September 11, 2001 was also a Tuesday. Hopefully today will be far less memorable. Tuesdays tend to be fairly innocuous. Not a dreaded a Monday, a hump day Wednesday, an anticipatory Thursday, or a fun Friday. Tuesdays are supposed to be fairly routine during the traditional work week. People certainly aren't supposed to lose their lives, violently, en masse. Yet, that is what happened seventeen years ago today, a day that no one who lived through it will be likely to forget.
That Tuesday began just as seemingly innocent as this Tuesday. When it was over, so many were dead, others in mourning, a nation sent reeling, and those of us -- the supremely vast majority -- who'd survived the day were left in a state of fear, despair and even anger. I remember going to bed that night thankful to be alive, but also frightened for how long that might be for. The day had, among other things, been a reminder of how quickly and violently life can be ended.
The week that followed featured some of the best and worst I've seen from our nation. All of the planes were grounded over U.S. air space. President Bush delivered not only an address from the oval office, but also his rousing speech from atop the rubble of the World Trade Center. There was, among some, a sense of coming together. I also witnessed, just a couple of days after the attacks, an African-American man walking down the street who made a 'throat-slitting' gesture across his neck, while staring at a car with what looked to be a family of Middle Eastern descent.
Of course, 9/11 opened the door for reactivating war with Iraq, and our involved conflict in the Middle East that continues to this day. Many first responders who were on the scene that day, selflessly helping others and saving so many lives, have either died or fallen ill from exposure to whatever was flying around the air when the towers came down. The creeping remnants of that one day are still with us, both physically and psychologically.

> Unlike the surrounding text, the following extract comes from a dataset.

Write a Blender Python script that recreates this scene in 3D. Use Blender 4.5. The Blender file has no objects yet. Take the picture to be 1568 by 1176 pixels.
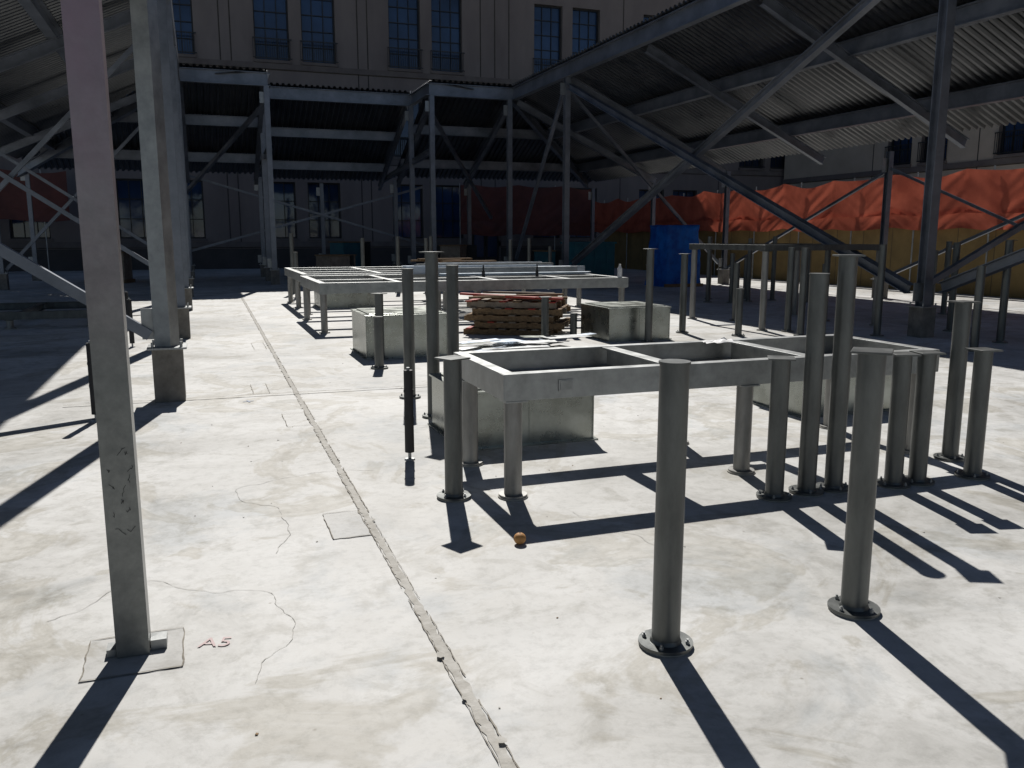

I hope we've become better people because of the events of September 11th, though sometimes I despair a little. The effects, both mental and tangible, still linger. I think we've attempted to overcome the heavy dread of that day, along with the after-effects of the intervening years, though it hasn't been easy. Now there is another generation, almost adults, who know of September 11th only through what they're told, or the footage they may have watched.
We tend to look back on major, critical events in terms of what happened. We know that Pearl Harbor was bombed, that JFK was assassinated in Dallas, and that planes flew into buildings in New York and DC, but I think it's important for us to share how we felt, as well, while we're still here. We need to tell the human side of these stories, like how I went to bed that night more afraid than I'd ever been in my life, how I couldn't imagine what it must have been like for those who died earlier in day, and how the last few months of 2001 seemed to take forever to end.
Once 2001 was over, there was some sort of mental dam that broke within me. It was cathartic. Finally, we were done with that wretched year. Of course, we've never quite been done with it, have we? Nothing in life -- not even the smallest things, let alone the most major of events -- exist in a vacuum. We are continually defined by what transpires, and how we answer what is done to us. It is sometimes easier to respond to things from a place of fear, rather than love.
The fear was potent that day. It seemed to permeate every nook and cranny. But fear is not a sustainable emotion. We (should) grow beyond it. Seventeen years on, I hope we have done so, or are at least working on it. We should, as a rejoinder to those who launched the attacks, do our best to live as happily as possible. We owe it to those who didn't make it past that day.